Het Debian installatiesysteem bestaat uit een aantal modules die zijn ontwikkeld om een specifieke taak uit te voeren tijdens de installatie. Elke module voert zijn taak uit, waarbij vragen kunnen worden gesteld aan de gebruiker als dat voor die taak nodig is. Als er geen probleem optreedt, wordt vervolgd met de eerstvolgende module in de cyclus zonder dat daarvoor interactie met de gebruiker nodig is (anders dan voortgangsinformatie). Als er wel een probleem optreedt, wordt een scherm met een foutboodschap getoond en kan het menu van het installatiesysteem worden getoond zodat de gebruiker een alternatieve actie kan selecteren. Als er geen problemen zijn, zal de gebruiker het menu van het installatiesysteem nooit zien, maar gewoon de achtereenvolgende vragen voor iedere module beantwoorden.

Aan de vragen zelf wordt een prioriteit toegekend. En de prioriteit van de vragen die moeten worden gesteld, kan worden ingesteld. Dit betekent dat, als voor de prioriteit HIGH (de standaard waarde) is gekozen èn het installatiesysteem zelf kan bepalen welke acties nodig zijn èn het niet noodzakelijk is dat de gebruiker op de hoogte is van mogelijke alternatieve keuzen, dan zal het installatiesysteem zelf de keuze maken en de vraag niet tonen.

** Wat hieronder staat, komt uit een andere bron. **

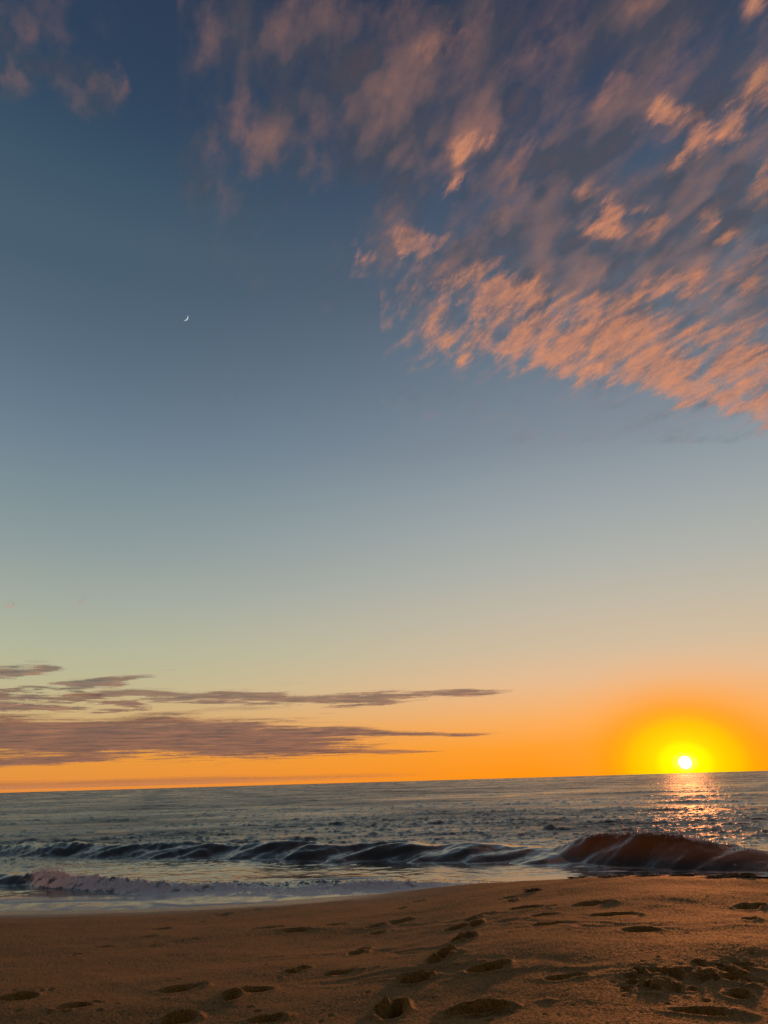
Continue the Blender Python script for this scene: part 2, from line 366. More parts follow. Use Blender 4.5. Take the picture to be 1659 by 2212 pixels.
# every print: label, then its hollows (x, y, width, height, depth, extra)
FP = [
 ('long shallow sunken footprint at the lower left corner of the sand', [(43, 2155, 74, 11, .040, {})]),
 ('small shallow footprint with a faint tail, right of the lower left corner print', [(168, 2173, 64, 10, .032, {}), (206, 2165, 30, 6, .012, {})]),
 ('broad dark oval footprint left of the heel and toe print', [(382, 2141, 84, 14, .050, {})]),
 ('deep footprint whose heel and toe hollows are split by a sunlit ridge, lower left', [(500, 2154, 44, 15, .055, {}), (553, 2141, 58, 11, .045, dict(rot=.5))]),
 ('dark footprint cut by the bottom edge, left of the other one there', [(378, 2204, 66, 14, .05, {})]),
 ('footprint with a sunlit upper rim cut by the bottom edge, left of centre', [(572, 2206, 70, 12, .05, {})]),
 ('scuffed footprint with sunlit crumbs along its edge, beside a slim dark slot', [(632, 2100, 40, 7, .035, dict(rot=.5)), (655, 2094, 40, 7, .03, dict(rot=.6))]),
 ('slim dark slot shaped footprint right of the scuffed one', [(733, 2103, 74, 7, .032, {})]),
 ('small paired hollows of a footprint left of the mid beach line of prints', [(766, 2061, 34, 9, .05, {}), (785, 2054, 26, 7, .045, {})]),
 ('tiny faint footprint on the far left of the sand', [(150, 2066, 30, 5, .022, dict(grow=2.0)), (166, 2062, 26, 6, .03, dict(grow=2.0))]),
 ('faint thin footprint just up the beach from the far left one', [(220, 2046, 44, 4, .022, {})]),
 ('thin slanting footprint mark on the left sand below the surf', [(317, 2024, 36, 4, .022, dict(rot=.4))]),
 ('short dark footprint mark nearest the left waterline in its track', [(355, 2007, 36, 5, .030, dict(grow=1.9))]),
 ('small dark footprint left of centre close to the waterline', [(434, 1992, 28, 5, .028, {})]),
 ('dark crumbly footprint near the waterline under the foam', [(480, 1977, 38, 6, .032, {})]),
 ('tiny dark footprint highest on the beach left of centre', [(556, 1967, 28, 4, .022, {})]),
 ('long thin footprint left of its twin in the middle of the sand', [(574, 2005, 62, 5, .026, {})]),
 ('long dark footprint right beside its paler twin in mid beach', [(640, 2011, 66, 6, .036, {})]),
 ('pale thin footprint with a lit rim up the beach at centre', [(726, 1998, 60, 4, .024, {})]),
 ('flat footprint left of the stacked small prints at centre', [(808, 2003, 46, 5, .028, {})]),
 ('roundish footprint with a raised rim below the flat centre one', [(817, 2016, 36, 7, .036, {})]),
 ('wide footprint with a raised lip at centre of the beach', [(866, 1991, 60, 7, .040, {})]),
 ('small dark footprint close to the crest at centre', [(901, 1948, 26, 5, .034, {})]),
 ('small dark footprint below and left of the crest one', [(866, 1963, 22, 5, .034, {})]),
 ('short footprint farthest up the right hand track', [(1100, 1939, 32, 4, .028, dict(grow=2.2)), (1104, 1947, 18, 6, .04, dict(grow=2.2))]),
 ('long level footprint right of the centre track, upper of two', [(1130, 1963, 68, 6, .036, {})]),
 ('long level footprint right of the centre track, lower of two', [(1175, 1977, 62, 5, .030, {})]),
 ('pair of slim footprint hollows joined end to end at centre right', [(1046, 1976, 40, 6, .036, {}), (1018, 1986, 40, 5, .030, {})]),
 ('footprint of a long slot meeting a deep round toe hole', [(985, 2005, 50, 6, .038, {}), (1028, 1998, 32, 10, .06, {})]),
 ('deep footprint with a heart shaped dark hollow and sunlit mound beside it', [(990, 2031, 30, 13, .070, {}), (1012, 2027, 34, 12, .05, dict(rim=.7))]),
 ('deep footprint with two dark hollows either side of a bright ridge', [(962, 2058, 40, 10, .07, {}), (946, 2072, 50, 17, .05, {})]),
 ('wide footprint with a peaked sunlit heap on its right', [(925, 2110, 40, 7, .045, {}), (901, 2121, 60, 14, .050, dict(rim=.6))]),
 ('long oval footprint with a smooth sunlit mound along its far side', [(1050, 2094, 92, 11, .055, dict(rim=.5))]),
 ('pale shallow footprint alone right of the oval one', [(1205, 2115, 66, 10, .028, {}), (1250, 2108, 36, 6, .018, {})]),
 ('deepest footprint, a dark double pit at the bottom centre', [(862, 2174, 46, 14, .085, {}), (846, 2193, 66, 24, .07, dict(rim=.55))]),
 ('large shoe print with rows of tread bumps at the bottom edge', [(1045, 2186, 130, 13, .05, dict(rim=.55)), ('tread', 1058, 2194, 110, 12, .014, 9)]),
 ('faint shoe print with tread bumps at the lower right corner', [(1505, 2186, 130, 10, .034, {}), ('tread', 1520, 2190, 130, 12, .012, 10)]),
 ('wide level footprint high on the right half of the beach', [(1278, 1955, 80, 6, .036, {})]),
 ('wide footprint with a raised far lip right of the wide level one', [(1318, 1977, 84, 6, .034, {})]),
 ('thin arched footprint below the centre right pair', [(1190, 1996, 76, 5, .028, {})]),
 ('wide soft footprint on the right half above the churned sand', [(1384, 2011, 84, 7, .034, {})]),
 ('double footprint by the right edge of the beach', [(1612, 1961, 46, 7, .045, {}), (1640, 1958, 30, 8, .04, {})]),
 ('small oval footprint below the double one by the right edge', [(1618, 1987, 34, 6, .038, {})]),
 ('round crumbled footprint under the churned sand at the right', [(1600, 2152, 44, 13, .045, {})]),
]
for k, (lab, hs) in enumerate(FP, 1):
    for h in hs:
        if h[0] == 'tread': tread(*h[1:])
        else: dent(h[0], h[1], h[2], h[3], h[4], mask_id=k, **h[5])
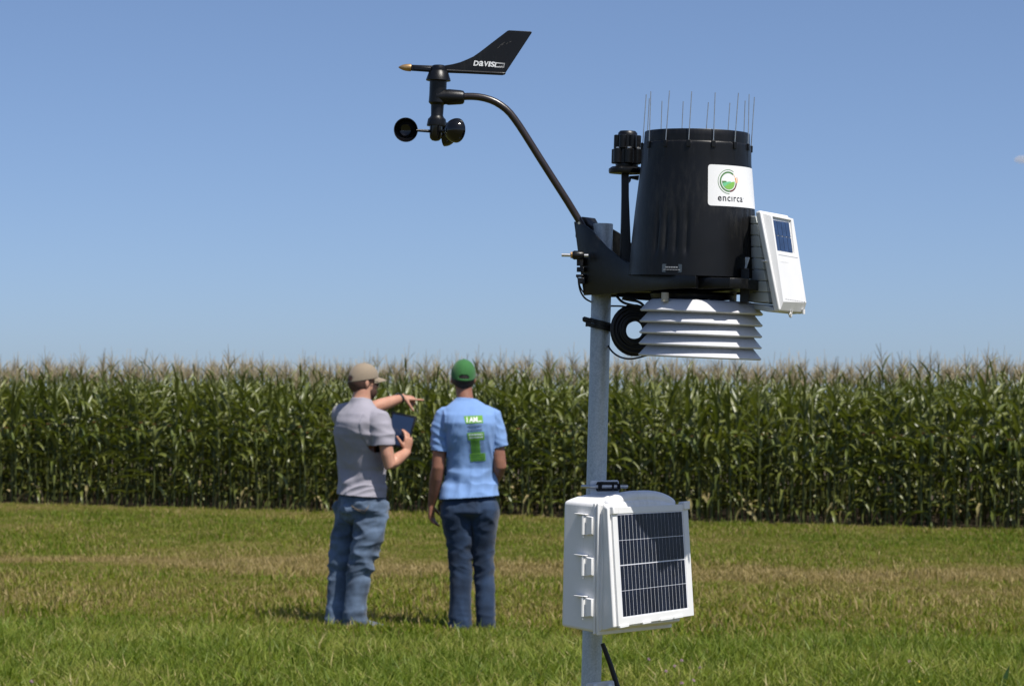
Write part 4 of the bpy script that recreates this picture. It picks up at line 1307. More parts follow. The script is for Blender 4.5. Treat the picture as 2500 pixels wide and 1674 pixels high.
def make_cap(H, m, parent, s=1.0, tilt_=.0, arch=True):
    """six-panel cap with an arched opening at the back, strap, button and curved brim (head space)"""
    n = 72; mm = 26
    c = V((0, -.008, .020)); rx, ry, rz = .0865, .110, .112
    bm = bmesh.new(); grid = []
    def zr(y): return .014 + .24 * y      # rim dips at the back
    for k in range(mm + 1):
        t = k / mm; row = []
        for i in range(n):
            a = 2 * math.pi * i / n
            f = 1 - (t ** 2.5)
            cr = math.sqrt(max(0, 1 - t ** 2.35))
            y = c.y + ry * cr * math.sin(a); x = rx * cr * math.cos(a)
            z0 = zr(c.y + ry * math.sin(a))
            z = z0 + (c.z + rz - z0) * t
            seam = 1.0
            for q in range(6):
                dq = abs((a - q * math.pi / 3 + math.pi / 6 + math.pi) % (2 * math.pi) - math.pi)
                if dq < .05: seam = .992
            row.append(bm.verts.new((x * seam, y * seam, z)))
        grid.append(row)
    for k in range(mm):
        for i in range(n):
            j = (i + 1) % n
            q = (grid[k][i].co + grid[k + 1][j].co) / 2
            if arch and q.y < -.06:
                h = .030 * math.sqrt(max(0, 1 - (q.x / .038) ** 2))
                if abs(q.x) < .038 and .016 < (q.z - zr(c.y - ry)) < .018 + h: continue
            bm.faces.new((grid[k][i], grid[k][j], grid[k + 1][j], grid[k + 1][i]))
    bm.faces.new(grid[mm])
    bmesh.ops.delete(bm, geom=[v for v in bm.verts if not v.link_faces], context='VERTS')
    me = bpy.data.meshes.new('cap'); bm.to_mesh(me); bm.free()
    me.transform(Matrix.Diagonal((s, s, s, 1))); me.transform(H)
    set_smooth(me, 50)
    cap = link('cap', me, m, parent)
    md = cap.modifiers.new('thick', 'SOLIDIFY'); md.thickness = .003; md.offset = 1
    mb = MB(); mb.ell(H @ (V((c.x, c.y, c.z + rz + .002)) * s), .008, .008, .005); mb.build('button', m, cap, 60)
    # brim
    mb = MB(); nb = 15; nr = 6; rows_ = []
    for j in range(nr + 1):
        t = j / nr; row = []
        for i in range(nb + 1):
            u = -1 + 2 * i / nb
            a = math.pi / 2 - u * 1.02
            x0 = rx * math.cos(a) * .99; y0 = c.y + ry * math.sin(a) * .985
            ext = .074 * (1 - abs(u) ** 2.6)
            z = zr(y0) + .004 - .018 * (u * u) * (.4 + t) - .016 * t
            row.append(H @ (V((x0 * (1 + .10 * t), y0 + ext * t, z)) * s))
        rows_.append(row)
    vs = [p for r_ in rows_ for p in r_]
    mb.add(vs, [(j * (nb + 1) + i, j * (nb + 1) + i + 1, (j + 1) * (nb + 1) + i + 1, (j + 1) * (nb + 1) + i) for j in range(nr) for i in range(nb)])
    o = mb.build('brim', m, cap, 50)
    md = o.modifiers.new('thick', 'SOLIDIFY'); md.thickness = .004; md.offset = 0
    return cap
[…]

Meldingen van kritische fouten hebben een prioriteit CRITICAL waardoor de gebruiker altijd geïnformeerd zal worden.

Het is mogelijk dat gevorderde gebruikers zich meer thuis voelen met een menugestuurde interface, waarbij niet het installatiesysteem automatisch elke stap in volgorde uitvoert maar elke stap door de gebruiker zelf wordt bepaald. Om het installatiesysteem op een handmatige, menugestuurde manier uit te voeren, moet het opstartargument DEBCONF_PRIORITY=medium worden toegevoegd.

De standaard schermweergave van het installatiesysteem is karakter georiënteerd (dit in tegenstelling tot de tegenwoordig meer vertrouwde grafische interface). De muis is in deze omgeving niet actief. Dit zijn de toetsen waarmee u kunt navigeren binnen de diverse configuratieschermen. Om `vooruit' of `terug' te gaan tussen getoonde knoppen of selecties, gebruikt u de pijl rechts of Tab toets, respectievelijk de pijl links of Shift-Tab. Met de pijlen omhoog en omlaag selecteert u de verschillende regels in een schuifbare lijst en verschuift u ook de lijst zelf. Daarnaast kunt u, bij lange lijsten, een letter intoetsen waadoor meteen het deel van de lijst zal worden getoond waarvan de regels met die letter beginnen. Ook kunt u met Pagina omhoog en Pagina omlaag de lijst per pagina verschuiven. Met de spatiebalk selecteert u opties, bijvoorbeeld bij een keuzevak. Gebruik Enter om keuzes te activeren.

Foutmeldingen worden omgeleid naar de derde console (bekend als tty3). U kunt toegang krijgen tot deze console door op linker Alt-F3 te drukken (houd de linker Alt toets vast terwijl u de F3 functietoets indrukt); u keert terug naar het hoofd installatiescherm met linker Alt-F1.

Deze meldingen kunnen ook worden teruggevonden in /var/log/messages. Na de installatie wordt dit logbestand gekopieerd naar /var/log/installer.log op uw nieuwe systeem. Andere installatiemeldingen kunnen tijdens de installatie worden gevonden in /target/var/log/debian-installer/ en, nadat de computer opnieuw is opgestart met het nieuwe systeem, in /var/log/debian-installer/.